Britain is about to get a new prime minister, and precisely one person is running for the job.

Nominations to replace Sir Keir Starmer as Labour leader — and, with the party in government, as PM — are now open, and Andy Burnham, the former mayor of Greater Manchester, is unopposed, per the BBC.

The last potential challenger, Al Carns, pulled out after reportedly finding just three MPs willing to back him, according to the Daily Mail — which also reports that Labour MPs are now rushing to declare loyalty to the incoming PM.
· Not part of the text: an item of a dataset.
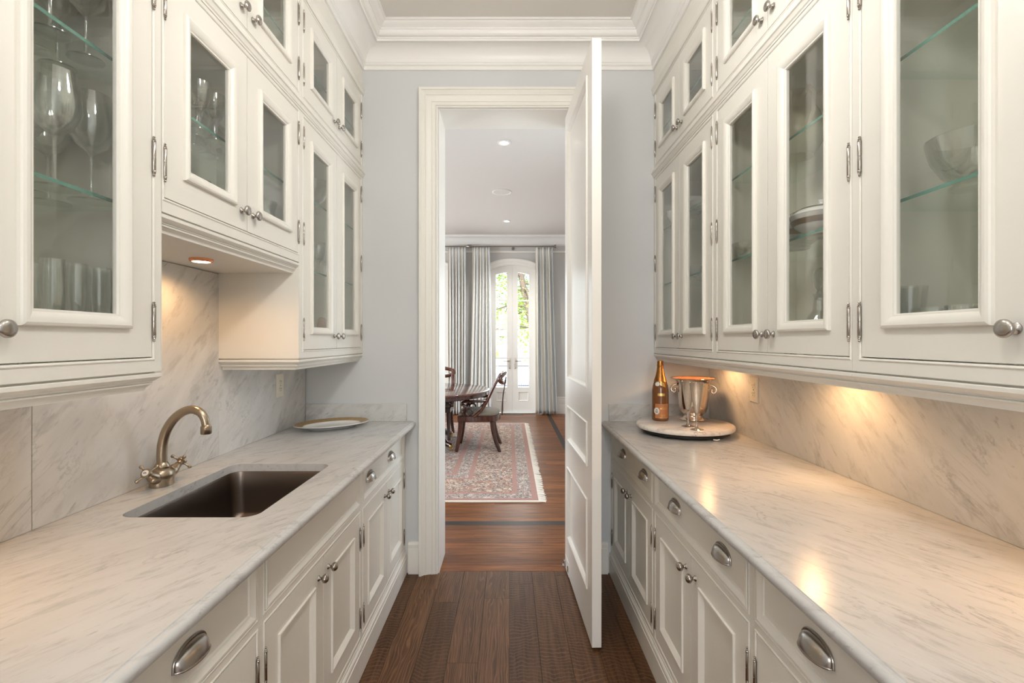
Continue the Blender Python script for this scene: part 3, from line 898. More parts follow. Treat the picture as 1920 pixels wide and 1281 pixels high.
# ------------------------------------------------------------------ hardware shared by all cabinets (axis +X, away from the door)
AX = axis_mat((0, 0, 0), (1, 0, 0))
knob_me = MB().lathe([(0, 0), (0.0105, 0), (0.0105, 0.002), (0.0075, 0.004), (0.0055, 0.008), (0.0055, 0.013), (0.009, 0.016), (0.0150, 0.0185), (0.0165, 0.0215), (0.0160, 0.0245), (0.0125, 0.0275), (0.006, 0.0288), (0, 0.029)], 24, AX).mesh('knob', 'nickel', angle=50)
egg_me = MB().lathe([(0, 0), (0.0095, 0), (0.0095, 0.002), (0.006, 0.005), (0.0048, 0.009), (0.006, 0.012), (0.0105, 0.0145), (0.0143, 0.0185), (0.0150, 0.0225), (0.0135, 0.0275), (0.0095, 0.0315), (0.004, 0.0335), (0, 0.034)], 22, AX).mesh('knob', 'nickel_dark', angle=60)
def hinge_mesh(mat):
    p = [(0, -0.050), (0.0022, -0.0495), (0.0034, -0.0475), (0.0022, -0.0455), (0.0022, -0.0445), (0.0040, -0.0425), (0.0030, -0.0400), (0.0046, -0.0385), (0.0046, -0.0365), (0.0040, -0.0355)]
    prof = p + [(0.0043, -0.035), (0.0043, -0.0012), (0.0036, -0.0008), (0.0036, 0.0008), (0.0043, 0.0012), (0.0043, 0.035)] + [(r, -z) for r, z in reversed(p)]
    return MB().lathe(prof, 10).mesh('hinge', mat, angle=40)
hinge_me = hinge_mesh('hinge')
def cup_mesh():
    a, b, c = 0.047, 0.036, 0.027
    def dome(k):
        def f(u, v):
            th, ph = pi * u, 0.5 * pi * v          # u along the width, v from the lip to the top rear edge
            q = abs(cos(ph)) ** 0.75
            return (c * k * q * sin(th) ** 0.8 if 0 < u < 1 else 0.0, -a * k * cos(th), b * k * sin(ph) * (sin(th) ** 0.55 if 0 < u < 1 else 0.0))
        return f
    mb = MB().grid(dome(1.0), 20, 8).grid(dome(0.93), 20, 8)
    rim = [(0.0015, -a * 1.05 * cos(pi * i / 24), b * 1.07 * max(0.0, sin(pi * i / 24)) ** 0.6) for i in range(25)]
    mb.tube(rim, 0.0028, 6)
    lip = [(c * 0.99 * max(0.0, sin(pi * i / 20)) ** 0.8, -a * cos(pi * i / 20), 0.0) for i in range(21)]
    mb.tube(lip, 0.0022, 6)
    return mb.mesh('cup_pull', 'nickel', angle=60)
cup_me = cup_mesh()

# ------------------------------------------------------------------ cabinets
BEAD = [(-0.0085, -0.004), (-0.0085, -0.0012), (-0.0072, -0.0012), (-0.0066, 0.0012), (-0.004, 0.0026), (-0.0014, 0.0012), (-0.0003, -0.001), (-0.0003, -0.018), (-0.004, -0.018)]
GLAZE = [(0, -0.012), (0, 0.0075), (0.002, 0.0105), (0.007, 0.0125), (0.012, 0.0115), (0.024, 0.0045), (0.027, 0.0012), (0.031, 0.0005), (0.033, -0.003), (0.033, -0.012)]
PANEL = [(0, -0.010), (0, 0.003), (0.002, 0.0058), (0.006, 0.0062), (0.009, 0.0036), (0.013, 0.0005), (0.019, -0.0045), (0.022, -0.0075), (0.022, -0.012)]
DRAWER = [(0, -0.020), (0, 0.002), (0.002, 0.004), (0.007, 0.0042), (0.010, 0.0028), (0.020, -0.0025), (0.0215, -0.0012), (0.0245, -0.0022), (0.027, -0.0062), (0.027, -0.020)]
RAIL = [(-0.010, 0), (-0.010, -0.0045), (0.0, -0.005), (0.001, -0.0065), (0.001, -0.014), (-0.0025, -0.018), (-0.008, -0.0225), (-0.0115, -0.0235), (-0.0115, -0.0265), (-0.0150, -0.027), (-0.0150, -0.0285), (-0.0125, -0.0290), (-0.0125, -0.0325), (-0.0165, -0.034), (-0.0215, -0.039), (-0.0235, -0.043), (-0.024, -0.048), (-0.050, -0.048), (-0.050, 0)]
BAND = [(-0.002, -0.004), (0.003, -0.004), (0.003, 0.002), (0.007, 0.005), (0.009, 0.012), (0.012, 0.0165), (0.0165, 0.019), (0.0165, 0.026), (0.012, 0.030), (0.012, 0.034), (0.006, 0.040), (0.006, 0.046), (-0.002, 0.046)]
BASEM = [(-0.004, 0), (0.010, 0), (0.010, 0.098), (0.006, 0.101), (0.006, 0.105), (0.009, 0.108), (0.010, 0.114), (0.008, 0.121), (0.003, 0.127), (0.002, 0.134), (-0.004, 0.134)]

class Side:
    def __init__(s, sg, up, bs, wall):
        s.sg, s.up, s.bs, s.wall = sg, up, bs, wall
    def T(s, face):
        return lambda n, y, z: (s.sg * (face - n), y, z)
    def rot(s):
        return (0, 0, 0) if s.sg < 0 else (0, 0, pi)
L_ = Side(-1, LU, LB, LW)
R_ = Side(1, RU, RB, RW)

def put_knob(sd, face, door, mesh, y, z):
    inst(mesh, 'knob', door, (sd.sg * face, y, z), sd.rot())

def glass_door(cab, sd, face, y0, y1, z0, z1, hinge_at, zs_hinge, knob_z):
    """inset door: frame, glazing moulding, pane, knob and hinges; hinge_at is the y of the hinge edge"""
    T = sd.T(face)
    g = 0.0016
    a, b, c, d = y0 + g, y1 - g, z0 + 0.0028, z1 - g
    dr = MB(T).rect_sweep([(0, -0.022), (0, -0.0006), (0.0006, 0), (0.080, 0), (0.080, -0.022)], a, b, c, d).build('door', 'cab', cab, angle=25)
    s = 0.071
    MB(T).rect_sweep(GLAZE, a + s, b - s, c + s - 0.003, d - s).build('glazing_moulding', 'cab', dr, angle=22)
    i = s + 0.031
    MB(T).box((-0.0105, a + i, c + i - 0.003), (-0.0065, b - i, d - i)).build('pane', 'pane', dr)
    ky = (y0 + 0.036) if abs(hinge_at - y1) < 1e-6 else (y1 - 0.036)
    put_knob(sd, face, dr, knob_me, ky, knob_z)
    hy = hinge_at + (0.0015 if hinge_at == y1 else -0.0015)
    for z in zs_hinge:
        inst(hinge_me, 'hinge', dr, (sd.sg * (face - 0.0035), hy, z))
    return dr

def box_shell(cab, sd, face, y0, y1, z0, z1, n1=-0.021, bottom=True):
    """open-fronted cabinet box"""
    T = sd.T(face); dep = -(sd.wall - face) + 0.003; t = 0.016
    mb = MB(T)
    mb.box((dep, y0 + 0.001, z0), (n1, y0 + t, z1)).box((dep, y1 - t, z0), (n1, y1 - 0.001, z1))
    mb.box((dep, y0 + t, z0), (dep + 0.01, y1 - t, z1))
    mb.box((dep + 0.01, y0 + t, z0), (n1, y1 - t, z0 + t)).box((dep + 0.01, y0 + t, z1 - t), (n1, y1 - t, z1))
    return mb

def face_frame(cab, sd, face, y0, y1, z0, z1, ops):
    """frame plate with beaded openings (y0, y1, z0, z1)"""
    T = sd.T(face)
    mb = MB(lambda a, b, h: T(h, a, b)).plate([(y0, z0), (y1, z0), (y1, z1), (y0, z1)], [[(o[0], o[2]), (o[1], o[2]), (o[1], o[3]), (o[0], o[3])] for o in ops], -0.020, 0)
    mb.T = T
    for o in ops: mb.rect_sweep(BEAD, *o)
    return mb.build('face_frame', 'cab', cab, angle=25)

def shelf_part(cab, sd, face, y0, y1, z, front=-0.045):
    T = sd.T(face); dep = -(sd.wall - face) + 0.018
    mb = MB(T).box((dep, y0, z - 0.004), (front - 0.0004, y1, z + 0.004), 0).box((front - 0.0004, y0, z - 0.004), (front, y1, z + 0.004), 1)
    return mb.build('glass_shelf', ['shelf', 'shelf_edge'], cab)

DZ0, DZ1 = 1.364, 2.369         # glass door openings, lower tier
UZ0, UZ1 = 2.456, 2.875         # upper tier
SH = (1.735, 2.067)

def wall_cabinet(sd, y0, y1, o0, o1, label, zb=1.330, dz0=DZ0, shelves=SH, rail=None, soffit=False):
    face = sd.up
    cab = empty('wall_cabinet', (sd.sg * (face + 0.15), (y0 + y1) / 2, zb), label, 'cabinet')
    T = sd.T(face)
    box_shell(cab, sd, face, y0, y1, zb + 0.002, 2.383).build('carcass', 'cabin', cab)
    face_frame(cab, sd, face, y0 + 0.0005, y1 - 0.0005, zb, 2.385, [(o0, o1, dz0, DZ1)])
    mid = (o0 + o1) / 2
    zs = [DZ1 - 0.09, dz0 + 0.09] + ([1.865] if DZ1 - dz0 > 0.8 else [])
    glass_door(cab, sd, face, o0, mid, dz0, DZ1, o0, zs, dz0 + 0.064)
    glass_door(cab, sd, face, mid, o1, dz0, DZ1, o1, zs, dz0 + 0.064)
    for z in shelves: shelf_part(cab, sd, face, y0 + 0.017, y1 - 0.017, z)
    # light rail under the front (and round an open end)
    path = rail or [(0.0, y1 - 0.0005), (0.0, y0 + 0.0005)]
    MB(T).sweep(path, [(o, zb + h) for o, h in RAIL]).build('light_rail', 'cab', cab, angle=22)
    # finished sides
    dep = -(sd.wall - face) + 0.003
    if rail and len(rail) == 3:
        ye = rail[1][1]
        MB(T).box((dep, ye - (0.0015 if ye == y0 else 0), zb), (0.0, ye + (0.0015 if ye == y1 else 0), 2.384)).build('side_panel', 'cab', cab)
    if soffit:
        MB(T).box((dep, y0 + 0.002, zb - 0.047), (-0.03, y1 - 0.002, zb - 0.030)).build('soffit_panel', 'cab', cab)
    return cab

def top_cabinet(sd, y0, y1, o0, o1, label):
    face = sd.up
    cab = empty('top_cabinet', (sd.sg * (face + 0.15), (y0 + y1) / 2, 2.385), label, 'cabinet')
    T = sd.T(face)
    box_shell(cab, sd, face, y0, y1, 2.387, 2.93).build('carcass', 'cabin', cab)
    face_frame(cab, sd, face, y0 + 0.0005, y1 - 0.0005, 2.3855, 3.06, [(o0, o1, UZ0, UZ1)])
    mid = (o0 + o1) / 2
    zs = [UZ1 - 0.095, UZ0 + 0.095]
    glass_door(cab, sd, face, o0, mid, UZ0, UZ1, o0, zs, UZ0 + 0.058)
    glass_door(cab, sd, face, mid, o1, UZ0, UZ1, o1, zs, UZ0 + 0.058)
    shelf_part(cab, sd, face, y0 + 0.017, y1 - 0.017, 2.67)
    MB(T).sweep([(0.0, y1 - 0.0003), (0.0, y0 + 0.0003)], [(o, 2.3895 + h) for o, h in BAND]).build('cornice_band', 'cab', cab, angle=22)
    MB(T).sweep([(0.0, y1 - 0.0003), (0.0, y0 + 0.0003)], [(-0.002, 2.885), (0.006, 2.885), (0.010, 2.890), (0.012, 2.898), (0.008, 2.903), (0.010, 2.908), (0.016, 2.918), (0.016, 2.926), (0.010, 2.930), (-0.002, 2.930)]).build('frieze_band', 'cab', cab, angle=22)
    return cab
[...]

A coronation, not a contest

That word — coronation — isn't mine; the Daily Mail is running with it. No rival means no debates, no hustings, no moment where Burnham's foreign policy gets stress-tested in public before he owns it.

So allies and rivals abroad will meet Prime Minister Burnham the same way you will: in office, learning in real time. For a country of Britain's diplomatic weight, that's a genuinely unusual way to change the person holding the phone.

The Trump question

Burnham's first foreign-policy signal was pure reassurance: the United States will remain Britain's "most important ally", per the Daily Mail, and the so-called Special Relationship stays "critical". The same report notes the statement landed amid concerns about how he will deal with Donald Trump.

He is also backing a defence spending boost, framed as a way to revive British industry, the Daily Mail reports.

My read, clearly labelled as interpretation: when an incoming leader's opening move is to promise Washington that nothing changes, it usually means people around him worry something might. The reassurance itself is the story.

The Brussels-shaped silence

Here's the low-key striking part. Across the coverage of his clear run — the BBC, the reports of his last rival standing down — the EU is nowhere in the incoming PM's opening script. The only relationship he has publicly ranked is the American one. That silence is worth clocking.

HYPOTHESIS: Burnham's defence-industrial push could end up pulling Britain closer to Europe anyway, whatever the US-first rhetoric. Supporting this: his defence boost is explicitly pitched as industrial revival, and building defence industry at scale tends to mean building it with partners. Against this: nothing in the current reporting mentions EU cooperation at all, and the only ally he has name-checked is the United States. Call it weak-to-moderate — a direction of travel, not a plan.

The in-tray

Metro reports a "huge to-do list" waiting for him in Downing Street. And because there was no contest, he inherits all of it on day one without a leadership vote to point at as his mandate when things get rough. That last part is my interpretation, not Metro's.

What to watch

  • The first Burnham–Trump call or meeting: does "most important ally" survive contact?
  • Whether the EU gets even a single line in his early foreign-policy language — right now the omission is the data point.
  • The detail behind the defence boost: how much, built where, and with which partners.
  • How quickly the handover from Starmer happens once nominations formally close.

So, should you care?

Yes. Britain is swapping prime ministers without an argument, and the new one's worldview is mostly a blank page beyond "America stays ally number one, defence spending goes up". Blank pages get written fast — and the first two chapters, Trump and Brussels, will decide where Britain actually sits in the world.